_Source excerpt:_
## start

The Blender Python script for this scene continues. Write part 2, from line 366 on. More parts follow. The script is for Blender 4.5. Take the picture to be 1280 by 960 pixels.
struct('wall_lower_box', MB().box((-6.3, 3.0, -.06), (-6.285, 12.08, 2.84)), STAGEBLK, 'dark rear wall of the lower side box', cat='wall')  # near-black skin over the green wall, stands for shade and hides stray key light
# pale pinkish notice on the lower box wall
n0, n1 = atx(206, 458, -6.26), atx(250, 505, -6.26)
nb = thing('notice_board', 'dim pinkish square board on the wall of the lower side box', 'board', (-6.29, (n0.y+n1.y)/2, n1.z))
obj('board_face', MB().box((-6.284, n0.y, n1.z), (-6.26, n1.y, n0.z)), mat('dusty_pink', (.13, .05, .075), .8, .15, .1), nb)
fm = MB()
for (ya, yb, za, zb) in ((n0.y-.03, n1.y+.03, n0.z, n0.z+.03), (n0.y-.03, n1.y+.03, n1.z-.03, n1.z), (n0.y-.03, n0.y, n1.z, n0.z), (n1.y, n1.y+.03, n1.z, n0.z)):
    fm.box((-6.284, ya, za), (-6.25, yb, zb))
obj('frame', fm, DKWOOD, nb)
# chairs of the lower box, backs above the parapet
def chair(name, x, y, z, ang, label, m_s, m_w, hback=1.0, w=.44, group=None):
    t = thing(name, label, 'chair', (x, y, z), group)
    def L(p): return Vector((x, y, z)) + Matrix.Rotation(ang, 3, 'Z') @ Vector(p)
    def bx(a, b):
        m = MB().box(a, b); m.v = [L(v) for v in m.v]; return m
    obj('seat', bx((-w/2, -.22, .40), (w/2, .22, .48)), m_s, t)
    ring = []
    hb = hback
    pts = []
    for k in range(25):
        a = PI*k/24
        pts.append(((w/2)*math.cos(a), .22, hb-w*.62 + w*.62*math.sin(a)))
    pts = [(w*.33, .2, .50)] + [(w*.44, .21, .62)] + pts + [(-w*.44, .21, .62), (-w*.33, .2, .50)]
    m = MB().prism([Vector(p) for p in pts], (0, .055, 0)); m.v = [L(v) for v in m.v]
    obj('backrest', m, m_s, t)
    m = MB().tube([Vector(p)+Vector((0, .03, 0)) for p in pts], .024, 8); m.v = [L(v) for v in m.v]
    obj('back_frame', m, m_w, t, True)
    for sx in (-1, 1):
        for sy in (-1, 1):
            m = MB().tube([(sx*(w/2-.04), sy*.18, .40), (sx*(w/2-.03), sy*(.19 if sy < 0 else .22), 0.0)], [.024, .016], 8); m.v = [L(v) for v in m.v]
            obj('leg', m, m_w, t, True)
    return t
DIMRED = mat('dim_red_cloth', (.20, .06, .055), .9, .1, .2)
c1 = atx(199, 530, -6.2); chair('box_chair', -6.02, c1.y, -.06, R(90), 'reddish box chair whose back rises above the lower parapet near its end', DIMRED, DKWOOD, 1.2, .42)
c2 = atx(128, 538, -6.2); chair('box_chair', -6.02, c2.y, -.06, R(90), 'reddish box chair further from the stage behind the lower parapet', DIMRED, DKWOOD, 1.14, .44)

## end

_Exercise directions:_ Give every line of the material again, exactly as it reads.

_Answer:_
The Blender Python script for this scene continues. Write part 2, from line 366 on. More parts follow. The script is for Blender 4.5. Take the picture to be 1280 by 960 pixels.
struct('wall_lower_box', MB().box((-6.3, 3.0, -.06), (-6.285, 12.08, 2.84)), STAGEBLK, 'dark rear wall of the lower side box', cat='wall')  # near-black skin over the green wall, stands for shade and hides stray key light
# pale pinkish notice on the lower box wall
n0, n1 = atx(206, 458, -6.26), atx(250, 505, -6.26)
nb = thing('notice_board', 'dim pinkish square board on the wall of the lower side box', 'board', (-6.29, (n0.y+n1.y)/2, n1.z))
obj('board_face', MB().box((-6.284, n0.y, n1.z), (-6.26, n1.y, n0.z)), mat('dusty_pink', (.13, .05, .075), .8, .15, .1), nb)
fm = MB()
for (ya, yb, za, zb) in ((n0.y-.03, n1.y+.03, n0.z, n0.z+.03), (n0.y-.03, n1.y+.03, n1.z-.03, n1.z), (n0.y-.03, n0.y, n1.z, n0.z), (n1.y, n1.y+.03, n1.z, n0.z)):
    fm.box((-6.284, ya, za), (-6.25, yb, zb))
obj('frame', fm, DKWOOD, nb)
# chairs of the lower box, backs above the parapet
def chair(name, x, y, z, ang, label, m_s, m_w, hback=1.0, w=.44, group=None):
    t = thing(name, label, 'chair', (x, y, z), group)
    def L(p): return Vector((x, y, z)) + Matrix.Rotation(ang, 3, 'Z') @ Vector(p)
    def bx(a, b):
        m = MB().box(a, b); m.v = [L(v) for v in m.v]; return m
    obj('seat', bx((-w/2, -.22, .40), (w/2, .22, .48)), m_s, t)
    ring = []
    hb = hback
    pts = []
    for k in range(25):
        a = PI*k/24
        pts.append(((w/2)*math.cos(a), .22, hb-w*.62 + w*.62*math.sin(a)))
    pts = [(w*.33, .2, .50)] + [(w*.44, .21, .62)] + pts + [(-w*.44, .21, .62), (-w*.33, .2, .50)]
    m = MB().prism([Vector(p) for p in pts], (0, .055, 0)); m.v = [L(v) for v in m.v]
    obj('backrest', m, m_s, t)
    m = MB().tube([Vector(p)+Vector((0, .03, 0)) for p in pts], .024, 8); m.v = [L(v) for v in m.v]
    obj('back_frame', m, m_w, t, True)
    for sx in (-1, 1):
        for sy in (-1, 1):
            m = MB().tube([(sx*(w/2-.04), sy*.18, .40), (sx*(w/2-.03), sy*(.19 if sy < 0 else .22), 0.0)], [.024, .016], 8); m.v = [L(v) for v in m.v]
            obj('leg', m, m_w, t, True)
    return t
DIMRED = mat('dim_red_cloth', (.20, .06, .055), .9, .1, .2)
c1 = atx(199, 530, -6.2); chair('box_chair', -6.02, c1.y, -.06, R(90), 'reddish box chair whose back rises above the lower parapet near its end', DIMRED, DKWOOD, 1.2, .42)
c2 = atx(128, 538, -6.2); chair('box_chair', -6.02, c2.y, -.06, R(90), 'reddish box chair further from the stage behind the lower parapet', DIMRED, DKWOOD, 1.14, .44)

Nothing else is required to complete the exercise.